Opinion
October 23, 1995
Appeal from the Supreme Court, Richmond County (Kuffner, J.).
Ordered that the judgment is affirmed.
We agree with the defendant's contention that the trial court erred by failing to charge that one of the People's witnesses was an accomplice as a matter of law pursuant to CPL 60.22 (2) (b). According to the witness's own testimony, he and the defendant attacked the victim and his friend, the defendant drew his gun, and the witness punched the victim at the defendant's command. After ordering the victim to empty his pockets, the defendant shot him in the head.
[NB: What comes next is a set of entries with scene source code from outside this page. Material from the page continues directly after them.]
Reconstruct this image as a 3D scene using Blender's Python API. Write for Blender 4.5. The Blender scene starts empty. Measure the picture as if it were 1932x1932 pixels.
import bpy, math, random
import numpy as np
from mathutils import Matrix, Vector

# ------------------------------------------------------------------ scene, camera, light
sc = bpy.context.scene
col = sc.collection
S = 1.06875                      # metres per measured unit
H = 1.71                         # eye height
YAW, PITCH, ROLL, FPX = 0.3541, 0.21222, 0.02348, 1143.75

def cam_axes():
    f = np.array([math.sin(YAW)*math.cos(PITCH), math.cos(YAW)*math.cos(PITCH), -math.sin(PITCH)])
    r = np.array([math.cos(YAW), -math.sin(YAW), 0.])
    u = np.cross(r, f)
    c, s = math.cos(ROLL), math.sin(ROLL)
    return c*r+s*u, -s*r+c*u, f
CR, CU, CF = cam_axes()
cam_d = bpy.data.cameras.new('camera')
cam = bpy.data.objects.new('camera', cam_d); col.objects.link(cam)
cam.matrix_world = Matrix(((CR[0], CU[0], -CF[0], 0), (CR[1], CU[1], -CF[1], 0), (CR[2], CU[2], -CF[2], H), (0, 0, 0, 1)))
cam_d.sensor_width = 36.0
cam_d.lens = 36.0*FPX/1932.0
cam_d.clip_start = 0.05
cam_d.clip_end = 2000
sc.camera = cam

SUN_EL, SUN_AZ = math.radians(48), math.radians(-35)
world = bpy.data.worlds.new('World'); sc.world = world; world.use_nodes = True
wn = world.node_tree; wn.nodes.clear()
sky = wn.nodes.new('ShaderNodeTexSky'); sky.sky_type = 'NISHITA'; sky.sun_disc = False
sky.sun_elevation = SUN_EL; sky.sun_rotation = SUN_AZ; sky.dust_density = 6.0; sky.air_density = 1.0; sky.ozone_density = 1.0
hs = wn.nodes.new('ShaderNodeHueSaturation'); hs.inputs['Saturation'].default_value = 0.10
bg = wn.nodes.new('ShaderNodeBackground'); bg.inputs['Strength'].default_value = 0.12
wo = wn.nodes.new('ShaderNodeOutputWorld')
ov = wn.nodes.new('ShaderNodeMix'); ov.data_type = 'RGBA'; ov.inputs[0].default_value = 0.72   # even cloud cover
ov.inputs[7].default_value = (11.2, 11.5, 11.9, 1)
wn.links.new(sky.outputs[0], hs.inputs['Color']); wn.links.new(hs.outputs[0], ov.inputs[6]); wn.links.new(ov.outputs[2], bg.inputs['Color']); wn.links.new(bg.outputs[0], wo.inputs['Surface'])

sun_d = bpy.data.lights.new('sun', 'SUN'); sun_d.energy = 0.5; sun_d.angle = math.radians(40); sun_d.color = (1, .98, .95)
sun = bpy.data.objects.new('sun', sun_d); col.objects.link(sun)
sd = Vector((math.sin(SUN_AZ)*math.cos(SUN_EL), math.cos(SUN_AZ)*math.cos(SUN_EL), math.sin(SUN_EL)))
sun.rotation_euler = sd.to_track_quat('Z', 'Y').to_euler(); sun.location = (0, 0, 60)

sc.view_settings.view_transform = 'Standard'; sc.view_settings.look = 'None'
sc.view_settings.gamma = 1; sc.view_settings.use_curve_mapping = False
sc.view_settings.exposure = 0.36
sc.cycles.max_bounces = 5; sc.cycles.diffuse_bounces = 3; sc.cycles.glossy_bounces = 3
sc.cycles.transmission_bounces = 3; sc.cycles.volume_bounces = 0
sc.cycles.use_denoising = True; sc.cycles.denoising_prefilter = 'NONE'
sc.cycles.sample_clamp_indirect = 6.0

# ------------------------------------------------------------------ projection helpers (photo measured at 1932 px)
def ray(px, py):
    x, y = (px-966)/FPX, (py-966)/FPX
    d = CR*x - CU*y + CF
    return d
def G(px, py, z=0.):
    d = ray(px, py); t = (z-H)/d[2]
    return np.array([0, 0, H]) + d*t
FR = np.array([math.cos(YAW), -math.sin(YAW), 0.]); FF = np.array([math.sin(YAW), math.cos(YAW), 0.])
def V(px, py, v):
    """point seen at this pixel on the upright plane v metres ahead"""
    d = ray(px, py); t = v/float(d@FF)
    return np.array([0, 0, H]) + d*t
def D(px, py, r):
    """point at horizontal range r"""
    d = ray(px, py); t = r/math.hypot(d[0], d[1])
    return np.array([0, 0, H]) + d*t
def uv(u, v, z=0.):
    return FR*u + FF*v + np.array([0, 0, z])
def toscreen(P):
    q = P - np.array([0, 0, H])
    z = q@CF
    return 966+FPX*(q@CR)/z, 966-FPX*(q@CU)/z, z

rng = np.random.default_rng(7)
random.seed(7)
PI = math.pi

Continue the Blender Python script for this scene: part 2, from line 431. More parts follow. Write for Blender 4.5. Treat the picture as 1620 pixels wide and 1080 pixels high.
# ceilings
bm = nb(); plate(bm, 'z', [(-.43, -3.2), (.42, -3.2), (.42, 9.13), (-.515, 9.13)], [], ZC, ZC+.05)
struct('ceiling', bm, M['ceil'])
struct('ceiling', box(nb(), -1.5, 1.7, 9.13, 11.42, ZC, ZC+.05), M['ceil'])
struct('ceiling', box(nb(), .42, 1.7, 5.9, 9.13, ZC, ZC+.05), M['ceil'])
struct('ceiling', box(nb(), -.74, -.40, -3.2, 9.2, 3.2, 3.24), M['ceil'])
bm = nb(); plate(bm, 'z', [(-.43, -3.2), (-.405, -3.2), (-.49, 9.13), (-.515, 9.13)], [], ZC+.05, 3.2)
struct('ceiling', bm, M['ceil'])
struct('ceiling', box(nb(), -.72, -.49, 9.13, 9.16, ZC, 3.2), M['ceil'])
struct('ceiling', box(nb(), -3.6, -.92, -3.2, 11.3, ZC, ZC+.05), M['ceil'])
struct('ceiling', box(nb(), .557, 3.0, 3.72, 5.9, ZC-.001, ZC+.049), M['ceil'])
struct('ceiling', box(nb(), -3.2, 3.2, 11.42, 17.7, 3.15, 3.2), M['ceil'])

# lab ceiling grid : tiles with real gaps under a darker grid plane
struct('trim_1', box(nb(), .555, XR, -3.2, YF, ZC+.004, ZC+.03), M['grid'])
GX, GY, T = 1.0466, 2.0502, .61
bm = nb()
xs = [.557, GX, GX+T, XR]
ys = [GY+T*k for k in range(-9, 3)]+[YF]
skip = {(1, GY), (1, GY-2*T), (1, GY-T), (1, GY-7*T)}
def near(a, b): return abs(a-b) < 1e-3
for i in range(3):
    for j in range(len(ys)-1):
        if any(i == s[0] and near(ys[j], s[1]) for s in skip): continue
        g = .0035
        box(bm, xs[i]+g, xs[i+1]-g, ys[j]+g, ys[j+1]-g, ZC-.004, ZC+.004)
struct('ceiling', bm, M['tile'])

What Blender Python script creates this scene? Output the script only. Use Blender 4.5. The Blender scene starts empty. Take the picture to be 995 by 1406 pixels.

Given these facts, the conclusion is inescapable that the witness was a participant in the assault and attempted robbery of the victim and that he could have been charged with felony murder based upon the same facts upon which the charge of murder in the second degree against the defendant was based (see, CPL 60.22 [b]; People v. Torres, 160 A.D.2d 746; cf., People v. Cody, 190 A.D.2d 684; People v. Kretchmer, 181 A.D.2d 1043; People v. Gjonaj, 179 A.D.2d 773). Nevertheless, under the facts of this case, the court's failure to charge that the witness in question was an accomplice as a matter of law was harmless beyond a reasonable doubt (see, People v. Cody, supra; People v. Adams, 185 A.D.2d 680; People v. Torres, supra; cf., People v. Chernauskas, 137 A.D.2d 607). There was an eyewitness to the murder who identified the defendant as the perpetrator and ample corroborating evidence tending to connect the defendant with the commission of the crime. Altman, J.P., Hart, Friedmann and Krausman, JJ., concur.